Suis même prête à envisager un tour à vélo avant le houblon ;-)
, le 17.10.2014 à 20:01
Bieeeen, ça m’apprendra a lancer des idées comme ça! Non quelle soit mauvaise. Mais en fait, je voyage très peu. Et même si c’est vrai que je visiterais vontiers la Belgique, ça fait quand même pas mal d’années que je le dis et pour l’instant ça n’en prends pas le chemin…
Ceci dit, avec en supplément une rencontre cukienne peut-être que je me laisserai tenter!
, le 17.10.2014 à 21:34
Dominique, tu as le temps d’y penser : au cours des douze prochains mois, je suis à plein régime dans la préparation d’un brevet; les examens ayant lieu en octobre 2015, je n’aurai pas le temps d’aller découvrir la Belgique avant.

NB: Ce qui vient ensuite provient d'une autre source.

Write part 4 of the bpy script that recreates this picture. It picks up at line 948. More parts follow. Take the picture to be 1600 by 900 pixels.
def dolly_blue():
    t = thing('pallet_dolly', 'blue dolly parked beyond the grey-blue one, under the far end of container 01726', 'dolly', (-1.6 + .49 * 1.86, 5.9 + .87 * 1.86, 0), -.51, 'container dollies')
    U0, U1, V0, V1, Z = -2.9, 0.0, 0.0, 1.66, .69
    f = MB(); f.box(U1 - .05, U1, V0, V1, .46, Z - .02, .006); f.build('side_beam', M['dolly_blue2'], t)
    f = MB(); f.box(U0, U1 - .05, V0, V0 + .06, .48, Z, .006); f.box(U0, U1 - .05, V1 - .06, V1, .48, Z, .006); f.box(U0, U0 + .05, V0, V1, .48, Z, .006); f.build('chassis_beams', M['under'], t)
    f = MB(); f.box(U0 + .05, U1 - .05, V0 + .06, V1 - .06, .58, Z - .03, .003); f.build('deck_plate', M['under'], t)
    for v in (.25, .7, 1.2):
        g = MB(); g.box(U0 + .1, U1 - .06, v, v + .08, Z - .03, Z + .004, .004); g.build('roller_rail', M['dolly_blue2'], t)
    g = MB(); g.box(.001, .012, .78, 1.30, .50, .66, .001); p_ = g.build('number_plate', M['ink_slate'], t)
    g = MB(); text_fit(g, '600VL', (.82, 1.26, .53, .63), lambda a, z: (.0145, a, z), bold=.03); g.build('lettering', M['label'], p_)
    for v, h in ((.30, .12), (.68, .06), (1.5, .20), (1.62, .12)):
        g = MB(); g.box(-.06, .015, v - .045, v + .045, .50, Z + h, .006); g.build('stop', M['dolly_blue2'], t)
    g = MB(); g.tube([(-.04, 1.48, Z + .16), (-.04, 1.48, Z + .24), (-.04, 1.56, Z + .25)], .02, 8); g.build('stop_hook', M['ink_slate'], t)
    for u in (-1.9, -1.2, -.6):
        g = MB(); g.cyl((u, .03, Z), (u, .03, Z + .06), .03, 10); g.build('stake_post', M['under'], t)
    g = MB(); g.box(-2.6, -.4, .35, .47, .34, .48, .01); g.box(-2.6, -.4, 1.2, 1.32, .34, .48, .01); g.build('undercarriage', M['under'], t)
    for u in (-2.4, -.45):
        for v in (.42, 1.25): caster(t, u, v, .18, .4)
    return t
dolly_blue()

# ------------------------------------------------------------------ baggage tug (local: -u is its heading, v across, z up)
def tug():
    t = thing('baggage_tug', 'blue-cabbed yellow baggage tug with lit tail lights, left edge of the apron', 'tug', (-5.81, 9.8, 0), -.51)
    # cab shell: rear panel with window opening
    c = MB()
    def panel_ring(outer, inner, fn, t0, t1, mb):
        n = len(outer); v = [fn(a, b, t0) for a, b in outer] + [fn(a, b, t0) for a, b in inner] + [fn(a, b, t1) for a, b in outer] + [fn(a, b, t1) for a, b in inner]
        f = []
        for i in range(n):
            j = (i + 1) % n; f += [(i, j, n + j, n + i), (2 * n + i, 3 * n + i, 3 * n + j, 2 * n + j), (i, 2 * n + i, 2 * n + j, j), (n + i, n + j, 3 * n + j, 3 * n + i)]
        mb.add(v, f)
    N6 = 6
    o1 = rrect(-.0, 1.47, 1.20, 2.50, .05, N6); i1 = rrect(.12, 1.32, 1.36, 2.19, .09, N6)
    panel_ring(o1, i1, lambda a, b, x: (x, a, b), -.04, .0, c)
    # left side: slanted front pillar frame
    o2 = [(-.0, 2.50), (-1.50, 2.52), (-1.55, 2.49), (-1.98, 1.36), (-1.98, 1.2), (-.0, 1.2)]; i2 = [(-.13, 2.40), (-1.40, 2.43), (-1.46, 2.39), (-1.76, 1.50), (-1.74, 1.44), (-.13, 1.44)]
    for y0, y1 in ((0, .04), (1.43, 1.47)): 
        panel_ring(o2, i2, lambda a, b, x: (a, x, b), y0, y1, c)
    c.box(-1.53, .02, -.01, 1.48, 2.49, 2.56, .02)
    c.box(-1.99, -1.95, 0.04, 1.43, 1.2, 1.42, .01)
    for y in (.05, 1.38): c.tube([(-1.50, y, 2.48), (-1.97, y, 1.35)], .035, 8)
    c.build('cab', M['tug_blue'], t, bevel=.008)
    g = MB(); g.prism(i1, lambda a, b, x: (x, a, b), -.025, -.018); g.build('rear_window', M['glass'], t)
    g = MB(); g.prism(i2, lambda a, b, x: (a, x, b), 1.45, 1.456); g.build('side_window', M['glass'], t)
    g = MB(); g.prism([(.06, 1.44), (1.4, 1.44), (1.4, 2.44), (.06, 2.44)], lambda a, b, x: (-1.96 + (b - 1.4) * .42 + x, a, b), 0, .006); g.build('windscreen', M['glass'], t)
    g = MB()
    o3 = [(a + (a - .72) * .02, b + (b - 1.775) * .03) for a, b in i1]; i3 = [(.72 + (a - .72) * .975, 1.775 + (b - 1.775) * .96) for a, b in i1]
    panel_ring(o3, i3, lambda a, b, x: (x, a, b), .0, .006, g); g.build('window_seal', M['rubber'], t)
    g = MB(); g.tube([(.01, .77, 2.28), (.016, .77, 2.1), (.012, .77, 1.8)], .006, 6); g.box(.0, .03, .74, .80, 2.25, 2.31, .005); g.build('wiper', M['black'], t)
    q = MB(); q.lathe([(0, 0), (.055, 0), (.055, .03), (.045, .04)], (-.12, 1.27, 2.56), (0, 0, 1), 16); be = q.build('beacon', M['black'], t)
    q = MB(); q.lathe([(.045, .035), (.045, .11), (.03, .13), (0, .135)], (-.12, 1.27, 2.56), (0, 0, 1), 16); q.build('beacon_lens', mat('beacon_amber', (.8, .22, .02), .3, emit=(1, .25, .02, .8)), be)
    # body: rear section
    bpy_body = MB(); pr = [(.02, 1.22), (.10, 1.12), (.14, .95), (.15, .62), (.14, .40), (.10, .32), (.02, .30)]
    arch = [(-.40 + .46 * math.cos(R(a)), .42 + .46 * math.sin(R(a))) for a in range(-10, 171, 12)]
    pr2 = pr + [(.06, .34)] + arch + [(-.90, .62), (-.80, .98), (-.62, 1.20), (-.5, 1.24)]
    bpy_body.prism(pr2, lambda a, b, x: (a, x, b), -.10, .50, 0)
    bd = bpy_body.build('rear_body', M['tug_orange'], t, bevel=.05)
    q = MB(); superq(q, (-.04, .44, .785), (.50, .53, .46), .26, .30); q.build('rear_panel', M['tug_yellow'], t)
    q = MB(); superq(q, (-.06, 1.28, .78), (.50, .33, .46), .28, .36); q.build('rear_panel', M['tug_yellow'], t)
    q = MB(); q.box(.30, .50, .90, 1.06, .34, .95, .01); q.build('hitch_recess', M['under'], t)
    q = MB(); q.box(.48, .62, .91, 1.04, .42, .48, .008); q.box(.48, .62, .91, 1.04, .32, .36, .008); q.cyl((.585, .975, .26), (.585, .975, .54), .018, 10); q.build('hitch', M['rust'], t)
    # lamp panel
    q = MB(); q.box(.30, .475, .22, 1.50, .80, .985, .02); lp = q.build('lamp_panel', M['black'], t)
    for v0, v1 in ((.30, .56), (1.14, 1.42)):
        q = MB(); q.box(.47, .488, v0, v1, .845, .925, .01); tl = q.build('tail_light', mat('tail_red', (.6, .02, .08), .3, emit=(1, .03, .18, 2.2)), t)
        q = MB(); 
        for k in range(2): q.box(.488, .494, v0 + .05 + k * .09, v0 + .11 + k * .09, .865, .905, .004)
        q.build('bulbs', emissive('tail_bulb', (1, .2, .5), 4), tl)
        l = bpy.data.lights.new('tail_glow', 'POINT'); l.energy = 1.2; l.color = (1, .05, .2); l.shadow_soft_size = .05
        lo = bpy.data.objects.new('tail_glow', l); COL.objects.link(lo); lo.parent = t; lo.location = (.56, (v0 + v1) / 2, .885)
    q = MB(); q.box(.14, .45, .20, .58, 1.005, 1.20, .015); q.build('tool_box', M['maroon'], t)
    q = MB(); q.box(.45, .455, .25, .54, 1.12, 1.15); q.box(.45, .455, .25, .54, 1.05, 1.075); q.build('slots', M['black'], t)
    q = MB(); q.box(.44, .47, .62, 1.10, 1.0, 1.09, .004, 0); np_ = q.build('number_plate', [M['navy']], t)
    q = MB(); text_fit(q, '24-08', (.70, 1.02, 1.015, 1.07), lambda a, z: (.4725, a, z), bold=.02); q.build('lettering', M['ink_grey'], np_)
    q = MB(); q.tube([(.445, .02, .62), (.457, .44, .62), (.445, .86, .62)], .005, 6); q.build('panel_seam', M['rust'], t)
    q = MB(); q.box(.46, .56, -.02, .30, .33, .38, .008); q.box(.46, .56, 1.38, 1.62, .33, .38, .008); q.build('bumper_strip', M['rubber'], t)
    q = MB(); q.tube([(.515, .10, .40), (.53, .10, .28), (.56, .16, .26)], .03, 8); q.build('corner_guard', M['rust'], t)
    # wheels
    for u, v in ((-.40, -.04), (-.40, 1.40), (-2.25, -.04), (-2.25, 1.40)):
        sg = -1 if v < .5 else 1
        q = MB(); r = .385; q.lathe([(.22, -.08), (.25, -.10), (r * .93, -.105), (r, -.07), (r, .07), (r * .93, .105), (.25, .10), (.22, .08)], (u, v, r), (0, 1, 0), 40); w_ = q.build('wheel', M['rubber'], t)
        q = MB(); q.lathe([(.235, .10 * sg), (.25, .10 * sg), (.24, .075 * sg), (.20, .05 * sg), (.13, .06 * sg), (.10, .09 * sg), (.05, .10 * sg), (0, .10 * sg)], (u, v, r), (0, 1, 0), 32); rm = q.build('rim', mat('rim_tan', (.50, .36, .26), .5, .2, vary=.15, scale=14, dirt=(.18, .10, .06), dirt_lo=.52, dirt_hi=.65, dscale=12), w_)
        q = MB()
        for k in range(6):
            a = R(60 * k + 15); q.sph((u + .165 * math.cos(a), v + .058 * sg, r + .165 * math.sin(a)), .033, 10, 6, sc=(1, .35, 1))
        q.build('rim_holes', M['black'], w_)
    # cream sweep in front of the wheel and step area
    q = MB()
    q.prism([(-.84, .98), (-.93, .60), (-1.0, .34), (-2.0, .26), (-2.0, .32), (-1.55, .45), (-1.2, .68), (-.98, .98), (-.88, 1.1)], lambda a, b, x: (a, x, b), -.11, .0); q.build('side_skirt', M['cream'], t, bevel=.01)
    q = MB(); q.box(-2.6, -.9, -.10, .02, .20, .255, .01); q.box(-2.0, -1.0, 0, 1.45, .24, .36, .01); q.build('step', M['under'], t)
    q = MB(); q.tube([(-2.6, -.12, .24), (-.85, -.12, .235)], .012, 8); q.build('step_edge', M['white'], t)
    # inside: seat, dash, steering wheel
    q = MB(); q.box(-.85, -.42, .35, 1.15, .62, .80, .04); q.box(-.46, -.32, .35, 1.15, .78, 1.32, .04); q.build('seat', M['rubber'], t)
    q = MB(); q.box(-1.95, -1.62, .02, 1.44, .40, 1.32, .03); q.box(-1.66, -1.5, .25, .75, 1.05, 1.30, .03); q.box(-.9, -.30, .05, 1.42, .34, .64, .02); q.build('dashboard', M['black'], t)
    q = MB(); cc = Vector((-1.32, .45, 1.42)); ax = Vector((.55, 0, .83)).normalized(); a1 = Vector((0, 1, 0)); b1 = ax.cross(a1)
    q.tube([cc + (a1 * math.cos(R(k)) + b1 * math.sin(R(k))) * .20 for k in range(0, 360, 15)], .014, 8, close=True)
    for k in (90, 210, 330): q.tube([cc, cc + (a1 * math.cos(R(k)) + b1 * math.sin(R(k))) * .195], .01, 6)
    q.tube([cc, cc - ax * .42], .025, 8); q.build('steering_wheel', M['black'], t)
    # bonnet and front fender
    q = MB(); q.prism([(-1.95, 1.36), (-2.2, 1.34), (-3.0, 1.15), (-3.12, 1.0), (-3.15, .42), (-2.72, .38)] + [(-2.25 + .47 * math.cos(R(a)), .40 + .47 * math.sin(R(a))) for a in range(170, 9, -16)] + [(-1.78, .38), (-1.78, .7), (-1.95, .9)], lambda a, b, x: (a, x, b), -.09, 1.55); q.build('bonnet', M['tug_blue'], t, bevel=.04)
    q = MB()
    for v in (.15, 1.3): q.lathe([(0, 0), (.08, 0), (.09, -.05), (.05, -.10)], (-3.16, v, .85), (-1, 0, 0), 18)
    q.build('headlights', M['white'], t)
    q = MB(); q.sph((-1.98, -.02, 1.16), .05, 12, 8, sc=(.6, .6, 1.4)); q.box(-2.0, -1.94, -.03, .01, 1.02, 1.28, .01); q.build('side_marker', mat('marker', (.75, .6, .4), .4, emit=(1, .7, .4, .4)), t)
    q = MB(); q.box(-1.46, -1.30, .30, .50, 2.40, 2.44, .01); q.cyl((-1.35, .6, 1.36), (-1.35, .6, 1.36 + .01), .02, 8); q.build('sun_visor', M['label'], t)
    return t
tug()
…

Donc, laisse l’idée faire son chemin, peut-être qu’elle prendra la route ensuite !
, le 18.10.2014 à 18:21
Bravo pour l’article.
J’adore l’architecture de louvain-la-neuve. J’y ai habité pendant mes études universitaires (mais j’allais à Bruxelles à l’ULB). Les souvenirs des 24 vélos sont très précis, c’est une immense beuverie sur roue. Les poubelles de la gare d’Ottignies sont pleines de bouteilles d’alcool après les 24 heures.
C’est devenu une vrai ville, bourgeoise, avec une université.